* Provided data *
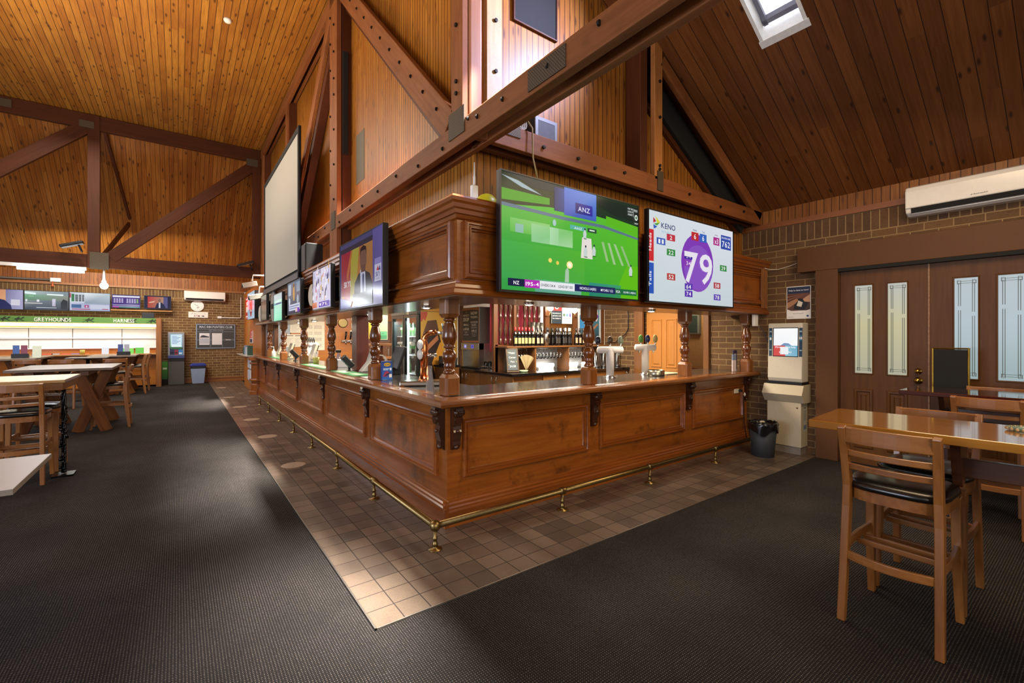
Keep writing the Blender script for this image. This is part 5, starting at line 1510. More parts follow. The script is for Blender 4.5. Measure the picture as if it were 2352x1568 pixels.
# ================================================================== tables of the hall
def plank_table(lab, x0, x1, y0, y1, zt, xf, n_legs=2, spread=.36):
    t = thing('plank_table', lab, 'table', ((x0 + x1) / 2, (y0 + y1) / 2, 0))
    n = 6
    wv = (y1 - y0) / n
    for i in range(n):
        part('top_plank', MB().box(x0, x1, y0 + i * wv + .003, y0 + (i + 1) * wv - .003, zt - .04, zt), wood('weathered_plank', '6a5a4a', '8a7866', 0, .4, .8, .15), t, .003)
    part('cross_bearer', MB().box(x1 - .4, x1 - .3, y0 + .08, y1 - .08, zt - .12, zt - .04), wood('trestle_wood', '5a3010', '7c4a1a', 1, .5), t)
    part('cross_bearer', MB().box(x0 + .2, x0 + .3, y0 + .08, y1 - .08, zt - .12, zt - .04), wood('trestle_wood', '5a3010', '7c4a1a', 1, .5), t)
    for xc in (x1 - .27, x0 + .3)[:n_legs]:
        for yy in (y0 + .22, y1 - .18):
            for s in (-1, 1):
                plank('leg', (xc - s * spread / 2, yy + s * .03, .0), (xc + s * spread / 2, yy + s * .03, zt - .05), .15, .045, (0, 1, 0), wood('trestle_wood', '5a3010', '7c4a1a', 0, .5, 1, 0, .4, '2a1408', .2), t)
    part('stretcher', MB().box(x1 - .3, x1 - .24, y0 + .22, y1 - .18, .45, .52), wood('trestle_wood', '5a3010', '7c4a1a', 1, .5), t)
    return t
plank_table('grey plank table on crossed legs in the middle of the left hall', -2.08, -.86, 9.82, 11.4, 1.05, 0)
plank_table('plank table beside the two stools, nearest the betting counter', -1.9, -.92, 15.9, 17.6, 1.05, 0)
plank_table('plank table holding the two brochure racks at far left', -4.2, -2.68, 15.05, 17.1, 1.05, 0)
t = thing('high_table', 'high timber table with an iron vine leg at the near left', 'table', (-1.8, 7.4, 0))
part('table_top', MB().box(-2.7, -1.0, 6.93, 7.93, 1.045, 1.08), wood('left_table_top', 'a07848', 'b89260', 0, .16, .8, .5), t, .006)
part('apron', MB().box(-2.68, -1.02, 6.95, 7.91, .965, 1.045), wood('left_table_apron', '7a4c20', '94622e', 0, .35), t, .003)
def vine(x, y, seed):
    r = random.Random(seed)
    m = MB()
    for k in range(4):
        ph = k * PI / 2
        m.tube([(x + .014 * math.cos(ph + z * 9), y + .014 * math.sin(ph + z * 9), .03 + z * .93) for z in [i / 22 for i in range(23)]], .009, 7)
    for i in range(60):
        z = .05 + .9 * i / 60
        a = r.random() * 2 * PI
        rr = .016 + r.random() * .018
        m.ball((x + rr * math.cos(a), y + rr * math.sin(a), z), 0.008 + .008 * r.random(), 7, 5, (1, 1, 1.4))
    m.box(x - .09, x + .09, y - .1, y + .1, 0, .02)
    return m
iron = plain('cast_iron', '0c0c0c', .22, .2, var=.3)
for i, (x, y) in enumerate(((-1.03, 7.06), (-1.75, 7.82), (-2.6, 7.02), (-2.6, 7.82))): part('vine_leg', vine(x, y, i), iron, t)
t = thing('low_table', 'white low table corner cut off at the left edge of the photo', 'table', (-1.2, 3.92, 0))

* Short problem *
Go through the listing above and write it out again exactly, dropping the pictures.

* Solved exercise *
Keep writing the Blender script for this image. This is part 5, starting at line 1510. More parts follow. The script is for Blender 4.5. Measure the picture as if it were 2352x1568 pixels.
# ================================================================== tables of the hall
def plank_table(lab, x0, x1, y0, y1, zt, xf, n_legs=2, spread=.36):
    t = thing('plank_table', lab, 'table', ((x0 + x1) / 2, (y0 + y1) / 2, 0))
    n = 6
    wv = (y1 - y0) / n
    for i in range(n):
        part('top_plank', MB().box(x0, x1, y0 + i * wv + .003, y0 + (i + 1) * wv - .003, zt - .04, zt), wood('weathered_plank', '6a5a4a', '8a7866', 0, .4, .8, .15), t, .003)
    part('cross_bearer', MB().box(x1 - .4, x1 - .3, y0 + .08, y1 - .08, zt - .12, zt - .04), wood('trestle_wood', '5a3010', '7c4a1a', 1, .5), t)
    part('cross_bearer', MB().box(x0 + .2, x0 + .3, y0 + .08, y1 - .08, zt - .12, zt - .04), wood('trestle_wood', '5a3010', '7c4a1a', 1, .5), t)
    for xc in (x1 - .27, x0 + .3)[:n_legs]:
        for yy in (y0 + .22, y1 - .18):
            for s in (-1, 1):
                plank('leg', (xc - s * spread / 2, yy + s * .03, .0), (xc + s * spread / 2, yy + s * .03, zt - .05), .15, .045, (0, 1, 0), wood('trestle_wood', '5a3010', '7c4a1a', 0, .5, 1, 0, .4, '2a1408', .2), t)
    part('stretcher', MB().box(x1 - .3, x1 - .24, y0 + .22, y1 - .18, .45, .52), wood('trestle_wood', '5a3010', '7c4a1a', 1, .5), t)
    return t
plank_table('grey plank table on crossed legs in the middle of the left hall', -2.08, -.86, 9.82, 11.4, 1.05, 0)
plank_table('plank table beside the two stools, nearest the betting counter', -1.9, -.92, 15.9, 17.6, 1.05, 0)
plank_table('plank table holding the two brochure racks at far left', -4.2, -2.68, 15.05, 17.1, 1.05, 0)
t = thing('high_table', 'high timber table with an iron vine leg at the near left', 'table', (-1.8, 7.4, 0))
part('table_top', MB().box(-2.7, -1.0, 6.93, 7.93, 1.045, 1.08), wood('left_table_top', 'a07848', 'b89260', 0, .16, .8, .5), t, .006)
part('apron', MB().box(-2.68, -1.02, 6.95, 7.91, .965, 1.045), wood('left_table_apron', '7a4c20', '94622e', 0, .35), t, .003)
def vine(x, y, seed):
    r = random.Random(seed)
    m = MB()
    for k in range(4):
        ph = k * PI / 2
        m.tube([(x + .014 * math.cos(ph + z * 9), y + .014 * math.sin(ph + z * 9), .03 + z * .93) for z in [i / 22 for i in range(23)]], .009, 7)
    for i in range(60):
        z = .05 + .9 * i / 60
        a = r.random() * 2 * PI
        rr = .016 + r.random() * .018
        m.ball((x + rr * math.cos(a), y + rr * math.sin(a), z), 0.008 + .008 * r.random(), 7, 5, (1, 1, 1.4))
    m.box(x - .09, x + .09, y - .1, y + .1, 0, .02)
    return m
iron = plain('cast_iron', '0c0c0c', .22, .2, var=.3)
for i, (x, y) in enumerate(((-1.03, 7.06), (-1.75, 7.82), (-2.6, 7.02), (-2.6, 7.82))): part('vine_leg', vine(x, y, i), iron, t)
t = thing('low_table', 'white low table corner cut off at the left edge of the photo', 'table', (-1.2, 3.92, 0))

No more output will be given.